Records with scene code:
★ ★ ★

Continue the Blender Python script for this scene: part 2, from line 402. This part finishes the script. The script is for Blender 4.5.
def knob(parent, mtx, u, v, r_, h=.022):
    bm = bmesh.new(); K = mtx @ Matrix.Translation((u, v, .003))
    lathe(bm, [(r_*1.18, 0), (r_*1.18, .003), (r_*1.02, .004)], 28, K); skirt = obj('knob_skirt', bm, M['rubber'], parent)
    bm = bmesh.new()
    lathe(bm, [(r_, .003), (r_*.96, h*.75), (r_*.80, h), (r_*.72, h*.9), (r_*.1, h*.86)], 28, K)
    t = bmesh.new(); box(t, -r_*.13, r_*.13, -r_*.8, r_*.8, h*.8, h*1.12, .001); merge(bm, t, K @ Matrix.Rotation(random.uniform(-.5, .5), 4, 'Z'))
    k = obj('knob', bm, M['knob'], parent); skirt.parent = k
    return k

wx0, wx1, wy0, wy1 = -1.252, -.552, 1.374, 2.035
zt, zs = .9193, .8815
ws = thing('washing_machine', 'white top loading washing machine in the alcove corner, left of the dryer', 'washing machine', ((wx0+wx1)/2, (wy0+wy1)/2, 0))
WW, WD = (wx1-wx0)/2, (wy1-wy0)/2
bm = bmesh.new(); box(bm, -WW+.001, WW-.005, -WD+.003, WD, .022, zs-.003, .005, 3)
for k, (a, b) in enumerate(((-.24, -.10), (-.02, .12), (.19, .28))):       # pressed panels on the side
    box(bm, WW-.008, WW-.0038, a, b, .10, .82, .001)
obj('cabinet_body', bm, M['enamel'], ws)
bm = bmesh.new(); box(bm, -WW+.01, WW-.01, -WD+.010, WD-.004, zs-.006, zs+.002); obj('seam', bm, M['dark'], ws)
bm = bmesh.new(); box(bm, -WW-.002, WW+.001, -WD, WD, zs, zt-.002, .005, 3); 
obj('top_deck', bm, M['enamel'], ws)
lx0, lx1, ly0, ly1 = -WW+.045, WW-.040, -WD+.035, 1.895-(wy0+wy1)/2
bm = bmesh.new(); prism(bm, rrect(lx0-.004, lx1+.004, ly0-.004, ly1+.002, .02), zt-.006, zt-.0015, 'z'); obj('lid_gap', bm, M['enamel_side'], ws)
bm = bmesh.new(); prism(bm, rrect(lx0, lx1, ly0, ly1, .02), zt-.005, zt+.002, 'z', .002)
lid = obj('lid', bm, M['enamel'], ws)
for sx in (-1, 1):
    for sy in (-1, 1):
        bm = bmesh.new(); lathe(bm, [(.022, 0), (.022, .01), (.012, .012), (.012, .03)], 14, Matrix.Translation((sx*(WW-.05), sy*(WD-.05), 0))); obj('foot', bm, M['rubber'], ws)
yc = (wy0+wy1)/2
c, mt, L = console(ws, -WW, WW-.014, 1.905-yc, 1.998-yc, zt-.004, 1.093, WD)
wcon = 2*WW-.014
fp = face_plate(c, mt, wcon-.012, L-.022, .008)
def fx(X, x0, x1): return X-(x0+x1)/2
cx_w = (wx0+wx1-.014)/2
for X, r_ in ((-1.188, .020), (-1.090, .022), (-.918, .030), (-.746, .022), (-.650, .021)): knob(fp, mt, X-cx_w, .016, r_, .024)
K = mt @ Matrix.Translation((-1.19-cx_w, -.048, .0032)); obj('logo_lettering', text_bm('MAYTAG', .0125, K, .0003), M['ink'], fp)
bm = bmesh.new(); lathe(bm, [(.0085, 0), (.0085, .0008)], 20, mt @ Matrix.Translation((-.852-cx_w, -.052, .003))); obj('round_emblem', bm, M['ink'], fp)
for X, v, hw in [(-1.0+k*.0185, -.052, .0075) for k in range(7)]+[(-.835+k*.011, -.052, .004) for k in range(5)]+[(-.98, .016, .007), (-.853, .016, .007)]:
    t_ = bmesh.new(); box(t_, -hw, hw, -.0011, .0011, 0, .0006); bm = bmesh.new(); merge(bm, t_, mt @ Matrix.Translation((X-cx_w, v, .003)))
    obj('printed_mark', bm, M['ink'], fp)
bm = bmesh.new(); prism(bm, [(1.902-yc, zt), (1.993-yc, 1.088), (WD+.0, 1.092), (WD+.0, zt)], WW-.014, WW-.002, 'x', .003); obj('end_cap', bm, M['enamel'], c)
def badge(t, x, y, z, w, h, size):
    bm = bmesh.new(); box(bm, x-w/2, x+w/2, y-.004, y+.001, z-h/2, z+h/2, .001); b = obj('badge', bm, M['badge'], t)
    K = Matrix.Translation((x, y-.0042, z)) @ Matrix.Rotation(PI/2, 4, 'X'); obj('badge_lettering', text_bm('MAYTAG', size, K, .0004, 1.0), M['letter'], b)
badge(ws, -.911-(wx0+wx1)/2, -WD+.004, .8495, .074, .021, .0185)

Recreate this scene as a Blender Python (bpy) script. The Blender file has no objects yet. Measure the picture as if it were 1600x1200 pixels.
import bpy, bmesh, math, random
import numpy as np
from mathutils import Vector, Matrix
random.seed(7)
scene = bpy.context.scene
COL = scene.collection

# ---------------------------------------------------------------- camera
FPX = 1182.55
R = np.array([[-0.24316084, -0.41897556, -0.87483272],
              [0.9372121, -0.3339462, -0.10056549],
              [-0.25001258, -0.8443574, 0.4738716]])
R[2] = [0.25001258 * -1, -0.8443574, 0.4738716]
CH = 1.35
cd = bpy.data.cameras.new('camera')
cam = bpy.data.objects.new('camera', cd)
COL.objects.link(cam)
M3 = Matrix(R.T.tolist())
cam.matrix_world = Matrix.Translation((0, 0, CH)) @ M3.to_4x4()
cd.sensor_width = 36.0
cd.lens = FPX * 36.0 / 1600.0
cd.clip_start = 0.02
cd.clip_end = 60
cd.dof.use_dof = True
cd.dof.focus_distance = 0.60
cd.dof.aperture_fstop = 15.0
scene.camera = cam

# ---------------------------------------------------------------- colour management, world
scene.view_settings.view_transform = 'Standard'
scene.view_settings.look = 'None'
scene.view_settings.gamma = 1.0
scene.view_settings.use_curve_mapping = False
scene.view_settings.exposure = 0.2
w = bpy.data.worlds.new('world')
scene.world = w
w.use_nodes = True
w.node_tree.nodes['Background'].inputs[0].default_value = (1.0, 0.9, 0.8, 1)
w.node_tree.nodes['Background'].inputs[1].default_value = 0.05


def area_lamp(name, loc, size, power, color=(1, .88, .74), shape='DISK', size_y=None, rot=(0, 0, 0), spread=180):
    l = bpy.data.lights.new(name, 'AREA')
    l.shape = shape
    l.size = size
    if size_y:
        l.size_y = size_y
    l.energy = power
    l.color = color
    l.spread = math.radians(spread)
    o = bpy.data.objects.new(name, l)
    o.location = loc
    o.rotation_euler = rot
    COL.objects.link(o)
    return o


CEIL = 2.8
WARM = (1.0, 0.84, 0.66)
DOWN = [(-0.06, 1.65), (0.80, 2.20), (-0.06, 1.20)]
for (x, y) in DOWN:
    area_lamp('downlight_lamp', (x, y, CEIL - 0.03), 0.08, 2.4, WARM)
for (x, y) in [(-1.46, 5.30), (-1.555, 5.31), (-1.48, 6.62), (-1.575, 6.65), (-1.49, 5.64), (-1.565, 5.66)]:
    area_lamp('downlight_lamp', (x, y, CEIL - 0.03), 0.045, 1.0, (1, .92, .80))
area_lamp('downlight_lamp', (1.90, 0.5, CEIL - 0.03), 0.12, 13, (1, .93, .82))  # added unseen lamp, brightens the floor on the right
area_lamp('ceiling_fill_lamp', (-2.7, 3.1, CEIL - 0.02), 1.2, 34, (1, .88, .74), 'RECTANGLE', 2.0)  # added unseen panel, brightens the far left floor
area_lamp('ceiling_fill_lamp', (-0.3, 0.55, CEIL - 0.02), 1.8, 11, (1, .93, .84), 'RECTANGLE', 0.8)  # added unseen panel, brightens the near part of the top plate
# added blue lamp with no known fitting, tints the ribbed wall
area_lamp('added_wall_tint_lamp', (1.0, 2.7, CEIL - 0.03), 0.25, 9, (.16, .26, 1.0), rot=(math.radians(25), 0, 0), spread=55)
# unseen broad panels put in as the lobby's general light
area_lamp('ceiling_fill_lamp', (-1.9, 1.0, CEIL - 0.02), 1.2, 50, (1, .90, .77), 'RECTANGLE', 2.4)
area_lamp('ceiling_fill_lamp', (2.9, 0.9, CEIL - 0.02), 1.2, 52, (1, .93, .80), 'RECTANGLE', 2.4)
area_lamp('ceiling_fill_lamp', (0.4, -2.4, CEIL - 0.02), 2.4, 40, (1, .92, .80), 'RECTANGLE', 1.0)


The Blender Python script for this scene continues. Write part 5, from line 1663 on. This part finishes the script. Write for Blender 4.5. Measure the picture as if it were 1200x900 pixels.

★ ★ ★

◆ **What the task requires**: Of the entries above, repeat exactly the lines from the line with "Recreate this scene" through the line with "COL = scene.collection", both of them included.

◆ **Result**:
Recreate this scene as a Blender Python (bpy) script. The Blender file has no objects yet. Measure the picture as if it were 1600x1200 pixels.
import bpy, bmesh, math, random
import numpy as np
from mathutils import Vector, Matrix
random.seed(7)
scene = bpy.context.scene
COL = scene.collection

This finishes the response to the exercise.